What’s causing the change? A combination of an improving economy, slightly increased consumer confidence, on-going discounting and promotional activity, and growing children (with a real need for new clothing, outgrown shoes, and depleted supplies) has increased anticipated back-to-school spend. The consumer’s view of the traditional retail 3R’s used to be ‘retailer,’ ‘rates,’ and ‘requirements,’ – which retailer was offering the best prices for stuff the kids really required. As consumers have already earned their Ph.D.’s in smart shopping, this year ‘requirements’ has moved to the top of parents’ lists.

Our annual survey (10,000 households with school-aged children in pre-school through 12th grade, drawn from the nine US Census regions) show that, unlike other major purchase events like Mother’s Day, there’s a more lopsided distribution in terms of which retailers will be the beneficiaries of consumers’ back-to-school shopping, with ‘preferred’ retail distribution looking like this: Discount Stores95%, Department Stores 60%, Office Supply 55%, Online 50%, Specialty Retailers 45%, and Catalogs 35%.

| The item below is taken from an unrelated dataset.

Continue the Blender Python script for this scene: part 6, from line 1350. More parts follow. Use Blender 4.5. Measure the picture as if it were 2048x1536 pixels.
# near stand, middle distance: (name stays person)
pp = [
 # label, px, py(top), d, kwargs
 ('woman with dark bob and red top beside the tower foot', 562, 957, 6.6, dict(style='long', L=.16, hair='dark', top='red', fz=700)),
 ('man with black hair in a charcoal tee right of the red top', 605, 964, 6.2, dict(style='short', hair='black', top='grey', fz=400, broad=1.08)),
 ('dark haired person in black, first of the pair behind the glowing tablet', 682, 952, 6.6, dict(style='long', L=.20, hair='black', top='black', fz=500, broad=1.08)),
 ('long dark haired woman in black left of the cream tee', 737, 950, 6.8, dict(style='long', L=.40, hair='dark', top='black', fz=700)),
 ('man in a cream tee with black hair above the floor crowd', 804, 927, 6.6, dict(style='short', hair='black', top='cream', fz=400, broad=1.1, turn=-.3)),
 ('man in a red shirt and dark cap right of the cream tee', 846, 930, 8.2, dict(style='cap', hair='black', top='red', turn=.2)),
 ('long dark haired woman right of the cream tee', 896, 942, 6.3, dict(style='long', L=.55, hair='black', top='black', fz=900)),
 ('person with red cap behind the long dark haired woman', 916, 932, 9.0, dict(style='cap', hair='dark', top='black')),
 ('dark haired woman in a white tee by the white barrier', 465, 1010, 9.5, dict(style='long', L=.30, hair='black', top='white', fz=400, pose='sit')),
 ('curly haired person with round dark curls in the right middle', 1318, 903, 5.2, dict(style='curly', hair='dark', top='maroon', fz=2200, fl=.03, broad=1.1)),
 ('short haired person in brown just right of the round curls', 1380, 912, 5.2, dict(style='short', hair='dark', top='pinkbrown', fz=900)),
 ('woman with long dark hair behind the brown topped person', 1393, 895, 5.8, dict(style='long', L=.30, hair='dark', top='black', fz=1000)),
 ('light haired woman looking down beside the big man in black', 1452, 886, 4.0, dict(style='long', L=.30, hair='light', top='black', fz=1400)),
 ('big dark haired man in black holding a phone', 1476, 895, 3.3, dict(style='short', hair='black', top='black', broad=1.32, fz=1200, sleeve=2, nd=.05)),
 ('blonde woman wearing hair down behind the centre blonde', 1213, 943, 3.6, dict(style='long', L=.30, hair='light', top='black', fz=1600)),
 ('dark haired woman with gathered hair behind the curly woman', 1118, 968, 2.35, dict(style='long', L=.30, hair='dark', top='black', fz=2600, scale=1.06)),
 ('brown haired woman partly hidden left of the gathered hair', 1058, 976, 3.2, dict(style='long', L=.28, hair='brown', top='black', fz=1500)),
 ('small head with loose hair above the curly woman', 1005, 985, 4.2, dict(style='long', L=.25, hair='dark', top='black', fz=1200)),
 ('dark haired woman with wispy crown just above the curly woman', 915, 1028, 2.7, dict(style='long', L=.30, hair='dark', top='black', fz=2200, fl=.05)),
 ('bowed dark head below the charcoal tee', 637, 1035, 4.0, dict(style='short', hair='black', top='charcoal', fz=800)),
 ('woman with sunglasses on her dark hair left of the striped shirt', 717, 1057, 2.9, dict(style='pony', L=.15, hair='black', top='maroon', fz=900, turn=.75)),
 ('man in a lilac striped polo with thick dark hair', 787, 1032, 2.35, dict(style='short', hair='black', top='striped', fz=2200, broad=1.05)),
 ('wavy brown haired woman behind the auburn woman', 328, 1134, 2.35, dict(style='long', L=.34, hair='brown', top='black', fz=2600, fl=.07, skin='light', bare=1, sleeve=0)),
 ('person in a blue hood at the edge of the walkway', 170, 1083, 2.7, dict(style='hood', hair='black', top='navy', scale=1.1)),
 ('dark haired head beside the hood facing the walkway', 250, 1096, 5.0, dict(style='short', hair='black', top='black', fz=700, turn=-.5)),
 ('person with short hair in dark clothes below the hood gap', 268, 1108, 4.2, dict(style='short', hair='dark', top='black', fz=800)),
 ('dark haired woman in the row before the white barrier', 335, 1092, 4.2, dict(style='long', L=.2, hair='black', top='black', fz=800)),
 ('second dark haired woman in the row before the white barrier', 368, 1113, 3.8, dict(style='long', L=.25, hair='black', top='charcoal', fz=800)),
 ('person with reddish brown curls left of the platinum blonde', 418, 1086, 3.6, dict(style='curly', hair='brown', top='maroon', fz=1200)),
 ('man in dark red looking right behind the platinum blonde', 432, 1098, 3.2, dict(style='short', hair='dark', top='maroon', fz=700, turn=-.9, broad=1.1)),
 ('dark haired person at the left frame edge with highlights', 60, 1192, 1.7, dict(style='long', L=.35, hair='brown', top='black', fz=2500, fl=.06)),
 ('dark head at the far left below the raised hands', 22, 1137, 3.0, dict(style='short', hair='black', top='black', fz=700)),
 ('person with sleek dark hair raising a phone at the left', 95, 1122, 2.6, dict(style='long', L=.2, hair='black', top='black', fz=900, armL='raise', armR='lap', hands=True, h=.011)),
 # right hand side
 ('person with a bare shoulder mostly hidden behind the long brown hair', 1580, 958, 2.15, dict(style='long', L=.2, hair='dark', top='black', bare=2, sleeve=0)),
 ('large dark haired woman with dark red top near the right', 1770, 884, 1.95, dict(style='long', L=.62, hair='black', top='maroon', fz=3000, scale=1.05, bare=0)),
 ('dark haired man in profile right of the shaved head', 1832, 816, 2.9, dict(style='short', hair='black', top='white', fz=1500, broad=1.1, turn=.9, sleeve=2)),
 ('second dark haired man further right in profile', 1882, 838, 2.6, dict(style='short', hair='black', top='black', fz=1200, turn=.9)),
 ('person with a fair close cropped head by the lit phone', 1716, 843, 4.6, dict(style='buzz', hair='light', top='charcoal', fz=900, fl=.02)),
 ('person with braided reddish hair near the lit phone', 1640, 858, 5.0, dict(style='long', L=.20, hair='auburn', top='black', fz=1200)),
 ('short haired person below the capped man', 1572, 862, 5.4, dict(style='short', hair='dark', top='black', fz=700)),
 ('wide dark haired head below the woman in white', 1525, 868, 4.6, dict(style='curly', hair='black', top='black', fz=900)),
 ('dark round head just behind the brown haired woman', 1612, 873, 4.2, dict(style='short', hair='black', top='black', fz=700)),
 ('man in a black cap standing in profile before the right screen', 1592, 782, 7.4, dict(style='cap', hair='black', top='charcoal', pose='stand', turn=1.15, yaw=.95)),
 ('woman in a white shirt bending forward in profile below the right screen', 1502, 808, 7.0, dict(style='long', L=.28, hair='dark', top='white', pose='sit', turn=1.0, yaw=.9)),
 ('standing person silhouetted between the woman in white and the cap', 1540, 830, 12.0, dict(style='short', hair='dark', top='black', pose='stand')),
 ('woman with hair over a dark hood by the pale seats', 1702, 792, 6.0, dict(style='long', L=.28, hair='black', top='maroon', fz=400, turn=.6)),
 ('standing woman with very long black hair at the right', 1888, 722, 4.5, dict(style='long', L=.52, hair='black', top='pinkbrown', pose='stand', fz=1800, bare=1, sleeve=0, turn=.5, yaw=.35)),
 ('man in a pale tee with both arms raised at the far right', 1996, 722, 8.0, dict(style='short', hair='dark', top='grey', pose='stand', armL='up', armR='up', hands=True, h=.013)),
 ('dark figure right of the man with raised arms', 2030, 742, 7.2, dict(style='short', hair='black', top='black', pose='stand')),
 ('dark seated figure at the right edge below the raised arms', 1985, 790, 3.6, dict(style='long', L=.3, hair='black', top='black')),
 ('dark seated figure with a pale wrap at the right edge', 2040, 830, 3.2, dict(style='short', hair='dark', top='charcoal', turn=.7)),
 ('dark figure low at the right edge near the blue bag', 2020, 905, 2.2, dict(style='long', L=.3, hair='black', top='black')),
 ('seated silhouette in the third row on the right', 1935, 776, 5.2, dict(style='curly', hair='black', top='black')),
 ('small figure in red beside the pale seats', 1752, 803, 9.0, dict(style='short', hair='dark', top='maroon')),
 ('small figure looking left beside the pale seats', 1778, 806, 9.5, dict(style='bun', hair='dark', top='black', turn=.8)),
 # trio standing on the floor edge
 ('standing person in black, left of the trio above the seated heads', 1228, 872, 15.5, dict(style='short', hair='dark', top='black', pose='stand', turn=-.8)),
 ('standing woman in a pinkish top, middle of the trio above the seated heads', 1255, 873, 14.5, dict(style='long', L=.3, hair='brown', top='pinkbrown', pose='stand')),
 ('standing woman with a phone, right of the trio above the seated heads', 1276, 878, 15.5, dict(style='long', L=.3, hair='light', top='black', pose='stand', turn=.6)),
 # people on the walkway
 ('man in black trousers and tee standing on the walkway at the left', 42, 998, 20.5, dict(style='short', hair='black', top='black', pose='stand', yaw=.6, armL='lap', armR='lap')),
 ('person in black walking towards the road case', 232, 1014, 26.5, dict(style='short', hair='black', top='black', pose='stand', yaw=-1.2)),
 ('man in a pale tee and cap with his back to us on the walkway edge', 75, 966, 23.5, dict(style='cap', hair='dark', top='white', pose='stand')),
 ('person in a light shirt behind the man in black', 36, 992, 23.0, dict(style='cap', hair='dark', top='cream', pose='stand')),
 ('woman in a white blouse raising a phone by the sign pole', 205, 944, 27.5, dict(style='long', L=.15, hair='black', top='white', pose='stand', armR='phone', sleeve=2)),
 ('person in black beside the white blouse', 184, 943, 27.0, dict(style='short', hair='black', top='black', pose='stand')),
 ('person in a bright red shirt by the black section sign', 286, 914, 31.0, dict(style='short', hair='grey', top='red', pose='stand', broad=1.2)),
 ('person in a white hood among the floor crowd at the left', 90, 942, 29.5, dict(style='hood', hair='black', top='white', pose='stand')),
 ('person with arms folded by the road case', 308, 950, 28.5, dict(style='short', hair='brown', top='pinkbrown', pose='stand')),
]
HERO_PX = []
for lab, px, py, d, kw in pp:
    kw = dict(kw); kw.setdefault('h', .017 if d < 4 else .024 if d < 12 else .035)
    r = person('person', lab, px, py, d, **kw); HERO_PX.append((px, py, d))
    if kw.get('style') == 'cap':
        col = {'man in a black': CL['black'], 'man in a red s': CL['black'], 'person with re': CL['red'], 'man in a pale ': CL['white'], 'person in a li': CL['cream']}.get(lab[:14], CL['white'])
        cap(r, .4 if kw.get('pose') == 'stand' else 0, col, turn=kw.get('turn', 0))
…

When asked where they intended to shop among retailers included in Brand Keys Customer Loyalty Index, consumers identified the following choices. And while these measures account for multiple category responses, they represent the top-10 retailers showing the greatest increases in consumer intent-to-shop since last year:

  1. Amazon
  2. Bed, Bath, and Beyond
  3. Gap
  4. J. Crew
  5. Kohl’s Footlocker
  6. Nike
  7. Staples
  8. Target
  9. TJ Maxx
  10. Zappos

While the economy always impacts overall spend any time of the year, given the ubiquity of back-to-school merchandise offerings and pricing strategies, what brands get what piece of the academic pie is ultimately determined by what retail brands actually stand for in the minds of the parents –quality, selection, service, and the like. Brand aspects like those can quickly matriculate into surrogates for added-value in today’s marketplace. These days you don’t need a crib-sheet to discover that consumers seek out brands that possess meaning and act more positively to those retailers who do as well.

And that behavior should be a fundamental lesson for all retailers.